Objective = In the data below, find every line with the string "scene" and pull it out.

Recorded data =
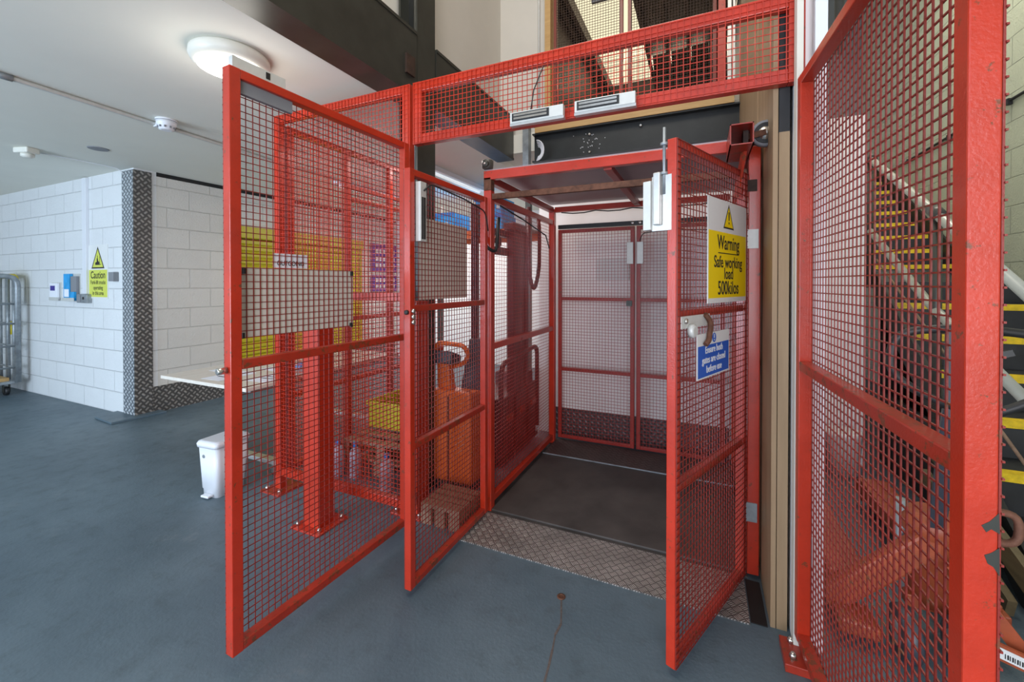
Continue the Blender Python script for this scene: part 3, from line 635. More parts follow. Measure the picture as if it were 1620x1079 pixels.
==
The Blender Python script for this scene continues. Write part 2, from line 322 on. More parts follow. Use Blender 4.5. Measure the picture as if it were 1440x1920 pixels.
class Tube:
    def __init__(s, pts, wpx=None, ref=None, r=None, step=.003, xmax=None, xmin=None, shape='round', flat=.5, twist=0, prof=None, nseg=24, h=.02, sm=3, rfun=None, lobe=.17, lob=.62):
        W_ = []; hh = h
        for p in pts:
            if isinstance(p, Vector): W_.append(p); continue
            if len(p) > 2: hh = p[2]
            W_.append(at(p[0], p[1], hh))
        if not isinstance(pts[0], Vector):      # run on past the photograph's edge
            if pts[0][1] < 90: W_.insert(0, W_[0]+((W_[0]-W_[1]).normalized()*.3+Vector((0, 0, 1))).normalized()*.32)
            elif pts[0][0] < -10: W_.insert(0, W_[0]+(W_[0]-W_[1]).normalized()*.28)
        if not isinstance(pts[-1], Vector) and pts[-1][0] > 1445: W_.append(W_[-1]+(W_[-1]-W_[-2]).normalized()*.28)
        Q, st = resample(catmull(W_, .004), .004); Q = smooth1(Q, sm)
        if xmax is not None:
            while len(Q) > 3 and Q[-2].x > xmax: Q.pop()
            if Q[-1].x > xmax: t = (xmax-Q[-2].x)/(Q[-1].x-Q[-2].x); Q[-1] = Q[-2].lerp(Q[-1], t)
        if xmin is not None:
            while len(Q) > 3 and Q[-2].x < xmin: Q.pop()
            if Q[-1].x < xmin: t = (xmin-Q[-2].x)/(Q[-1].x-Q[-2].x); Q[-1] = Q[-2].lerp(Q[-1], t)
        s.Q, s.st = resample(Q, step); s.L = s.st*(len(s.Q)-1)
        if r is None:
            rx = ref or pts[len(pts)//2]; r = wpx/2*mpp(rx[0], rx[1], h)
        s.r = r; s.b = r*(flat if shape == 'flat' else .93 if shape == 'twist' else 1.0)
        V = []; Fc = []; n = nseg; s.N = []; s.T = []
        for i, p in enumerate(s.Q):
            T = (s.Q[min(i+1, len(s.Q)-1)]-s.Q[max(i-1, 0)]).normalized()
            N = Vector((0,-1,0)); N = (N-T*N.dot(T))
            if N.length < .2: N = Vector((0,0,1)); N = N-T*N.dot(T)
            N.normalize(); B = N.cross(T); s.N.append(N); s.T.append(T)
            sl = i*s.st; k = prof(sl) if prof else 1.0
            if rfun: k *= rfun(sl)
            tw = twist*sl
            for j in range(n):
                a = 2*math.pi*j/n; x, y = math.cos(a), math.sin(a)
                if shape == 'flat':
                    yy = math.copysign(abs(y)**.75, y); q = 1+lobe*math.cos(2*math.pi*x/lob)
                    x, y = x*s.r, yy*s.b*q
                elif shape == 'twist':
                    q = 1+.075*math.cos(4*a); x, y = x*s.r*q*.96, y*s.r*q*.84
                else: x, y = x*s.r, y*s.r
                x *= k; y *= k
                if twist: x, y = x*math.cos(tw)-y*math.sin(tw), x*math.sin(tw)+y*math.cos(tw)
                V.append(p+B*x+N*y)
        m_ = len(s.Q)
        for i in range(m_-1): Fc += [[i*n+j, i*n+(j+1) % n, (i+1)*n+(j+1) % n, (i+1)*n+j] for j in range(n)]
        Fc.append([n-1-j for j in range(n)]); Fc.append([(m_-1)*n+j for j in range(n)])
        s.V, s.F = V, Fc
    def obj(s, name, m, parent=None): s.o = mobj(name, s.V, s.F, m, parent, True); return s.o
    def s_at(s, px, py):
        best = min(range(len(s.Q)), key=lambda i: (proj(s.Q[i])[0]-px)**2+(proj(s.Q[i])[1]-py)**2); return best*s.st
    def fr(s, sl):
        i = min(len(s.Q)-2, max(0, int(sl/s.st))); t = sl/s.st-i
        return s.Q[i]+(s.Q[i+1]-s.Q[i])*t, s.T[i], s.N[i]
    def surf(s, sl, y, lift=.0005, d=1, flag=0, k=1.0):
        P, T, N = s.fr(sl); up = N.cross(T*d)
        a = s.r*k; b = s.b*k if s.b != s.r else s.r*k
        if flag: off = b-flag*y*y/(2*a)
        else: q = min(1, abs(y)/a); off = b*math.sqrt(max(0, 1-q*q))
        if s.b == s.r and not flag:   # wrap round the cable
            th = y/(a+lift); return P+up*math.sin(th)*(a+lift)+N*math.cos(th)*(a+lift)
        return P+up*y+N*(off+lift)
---
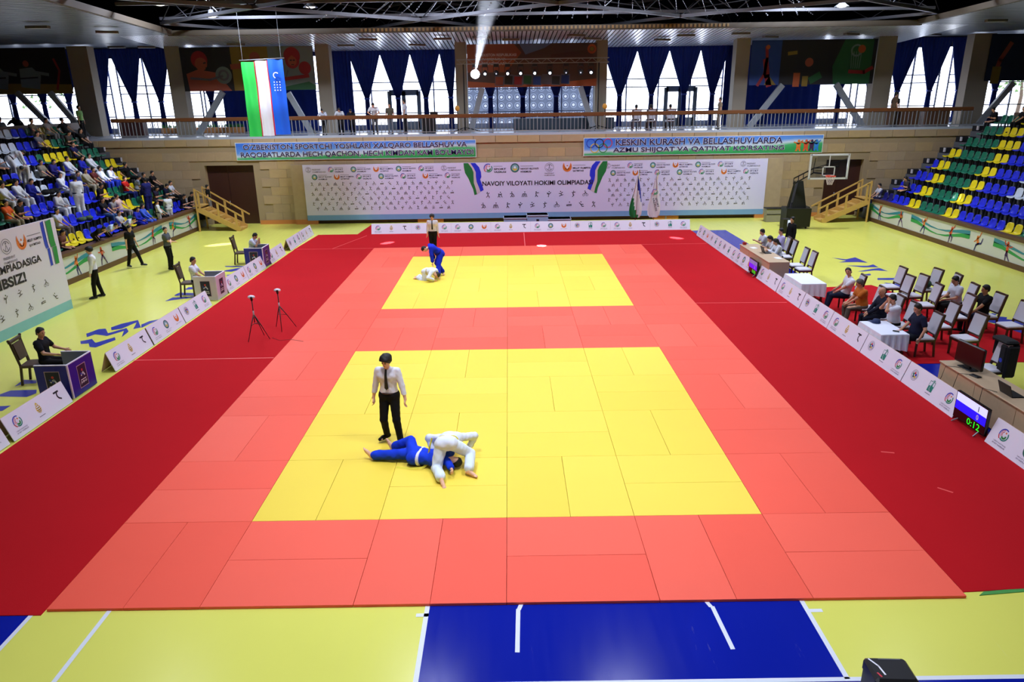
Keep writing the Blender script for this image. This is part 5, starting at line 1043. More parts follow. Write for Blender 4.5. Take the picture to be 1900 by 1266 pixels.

Solution for this task =
Continue the Blender Python script for this scene: part 3, from line 635. More parts follow. Measure the picture as if it were 1620x1079 pixels.
The Blender Python script for this scene continues. Write part 2, from line 322 on. More parts follow. Use Blender 4.5. Measure the picture as if it were 1440x1920 pixels.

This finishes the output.